Mont-St-Guibert - Collège des Hayeffes: Activité de lutte contre le harcèlement scolaire. Le service jeunesse de la police y dispense une sensibilisation à cette problématique dans une classe de première secondaire. A Mont-St-Guibert, le 12 avril 2023
Mont-St-Guibert – Collège des Hayeffes: Activité de lutte contre le harcèlement scolaire. Le service jeunesse de la police y dispense une sensibilisation à cette problématique dans une classe de première secondaire. A Mont-St-Guibert, le 12 avril 2023 ©JC Guillaume

“Ceux qui ne font rien sont aussi des harceleurs”

Dès les premières minutes, l’accent est mis sur les témoins. “Car ceux qui ne font rien sont eux aussi des harceleurs”, répète le policier dès qu’il en a l’occasion. La langue de bois, ce n’est pas “son truc”. “Quelles peuvent être les conséquences d’un harcèlement pour la victime”, interroge-t-il ? La liste s’étoffe. Là aussi, les ados sont au courant : “Isolement, dépression, honte, anorexie, décrochage scolaire, automutilation, suicide.” Mais l’inspecteur Grégoire appuie là où ça fait mal. “À Charleroi, une jeune fille de 14 ans s’est suicidée : vous pourriez vivre, vous, avec un mort sur la conscience ?” Et encore : “Et si la victime se retrouve paralysée pour toute sa vie ? Le danger est réel : si vous voyez quelque chose, parlez. C’est possible dans l’anonymat.”

Pour les auteurs aussi, le harcèlement a des répercussions. “Parce que quand on fait une bêtise, on est puni”, souligne le représentant de l’ordre en commençant soft. Mais cela ne dure pas. Voilà qu’il dessine le triangle des punitions. Plus on monte de la base au sommet, plus les sanctions sont sévères. En bas, se trouvent les parents et l’école, puis la police et le parquet. “À Nivelles, le procureur prend les affaires de harcèlement très au sérieux”, prévient celui qui sait. En haut, figurent les IPPJ (Institutions publiques de protection de la jeunesse), les centres fermés, la prison. Les élèves ne sont plus en terrain connu.

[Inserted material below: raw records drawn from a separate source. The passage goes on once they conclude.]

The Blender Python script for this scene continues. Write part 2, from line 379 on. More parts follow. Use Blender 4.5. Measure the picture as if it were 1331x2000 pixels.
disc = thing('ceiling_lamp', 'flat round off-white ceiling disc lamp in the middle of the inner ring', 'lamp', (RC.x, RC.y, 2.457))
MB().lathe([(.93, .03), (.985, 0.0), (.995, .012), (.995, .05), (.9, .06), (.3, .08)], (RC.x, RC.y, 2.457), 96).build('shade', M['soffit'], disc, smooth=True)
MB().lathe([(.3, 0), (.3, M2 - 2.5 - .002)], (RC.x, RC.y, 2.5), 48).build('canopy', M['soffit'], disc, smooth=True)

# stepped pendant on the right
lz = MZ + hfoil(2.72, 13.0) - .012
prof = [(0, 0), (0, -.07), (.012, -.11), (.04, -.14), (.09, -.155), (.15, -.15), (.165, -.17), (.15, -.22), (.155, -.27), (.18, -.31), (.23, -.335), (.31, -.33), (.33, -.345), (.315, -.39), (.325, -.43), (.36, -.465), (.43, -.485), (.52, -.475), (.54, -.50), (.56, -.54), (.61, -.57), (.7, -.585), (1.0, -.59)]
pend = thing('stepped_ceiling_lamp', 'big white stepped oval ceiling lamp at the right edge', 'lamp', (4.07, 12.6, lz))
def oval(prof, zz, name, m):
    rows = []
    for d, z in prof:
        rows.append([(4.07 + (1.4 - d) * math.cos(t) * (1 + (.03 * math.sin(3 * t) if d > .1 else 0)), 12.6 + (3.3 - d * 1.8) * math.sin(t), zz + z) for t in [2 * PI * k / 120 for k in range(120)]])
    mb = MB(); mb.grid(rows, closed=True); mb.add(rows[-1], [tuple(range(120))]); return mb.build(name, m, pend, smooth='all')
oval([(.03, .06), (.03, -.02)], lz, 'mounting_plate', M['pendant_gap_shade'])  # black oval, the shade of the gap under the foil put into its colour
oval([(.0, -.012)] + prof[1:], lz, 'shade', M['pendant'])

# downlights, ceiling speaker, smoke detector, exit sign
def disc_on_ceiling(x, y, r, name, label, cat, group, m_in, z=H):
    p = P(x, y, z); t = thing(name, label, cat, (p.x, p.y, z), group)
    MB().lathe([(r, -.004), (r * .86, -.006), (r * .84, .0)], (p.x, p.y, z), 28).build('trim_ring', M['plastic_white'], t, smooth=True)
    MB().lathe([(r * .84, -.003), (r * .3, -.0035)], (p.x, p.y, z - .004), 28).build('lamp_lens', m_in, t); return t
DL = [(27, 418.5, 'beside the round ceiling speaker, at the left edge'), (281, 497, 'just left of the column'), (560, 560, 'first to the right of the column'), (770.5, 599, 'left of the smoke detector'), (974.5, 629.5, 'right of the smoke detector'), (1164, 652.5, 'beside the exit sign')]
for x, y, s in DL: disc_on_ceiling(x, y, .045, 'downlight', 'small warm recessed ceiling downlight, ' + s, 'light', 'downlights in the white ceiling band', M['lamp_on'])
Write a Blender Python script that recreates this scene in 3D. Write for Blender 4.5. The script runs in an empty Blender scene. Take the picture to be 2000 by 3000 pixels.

C’est le moment de projeter les images d’une expérience. Devant les caméras, cinq influenceurs connus rencontrent à tour de rôle un de leurs plus grands fans. Ces derniers sont invités à lire une sélection de messages relevés sur les comptes de celles et ceux qu’ils admirent. Au début, beaucoup de sourires accueillent les compliments. Ensuite, le ton change. “Tu es moche.” “Tu ne sers à rien.” Jusqu’à conseiller à cette “influenceuse maquillage” de se défigurer : “Tu n’as que ça à faire”. Les “vedettes” sont sous le choc. Leurs admirateurs, désolés. Les face-à-face se terminent par quelques larmes et des câlins de réconfort.

Dans la classe, pas un bruit. “Vous avez vu ce que ces messages peuvent faire, même à des adultes habitués aux médias ?, souligne encore le policier. À votre âge, par contre, on n’est pas préparé à subir cela. Le harcèlement, ce n’est pas un jeu. Les conséquences peuvent être lourdes, y compris au niveau judiciaire.”

Et d’insister une dernière fois sur le rôle des témoins : “Il faut briser le silence, c’est le silence qui crée le harcèlement”. Une position que défend encore un jeune homme connu sur les réseaux sociaux pour ses vidéos marrantes. Projeté sur l’écran, il dépose une citation à la classe, toujours silencieuse : “Ceux qui luttent ne sont pas sûrs de gagner, mais ceux qui ne luttent pas ont déjà perdu”.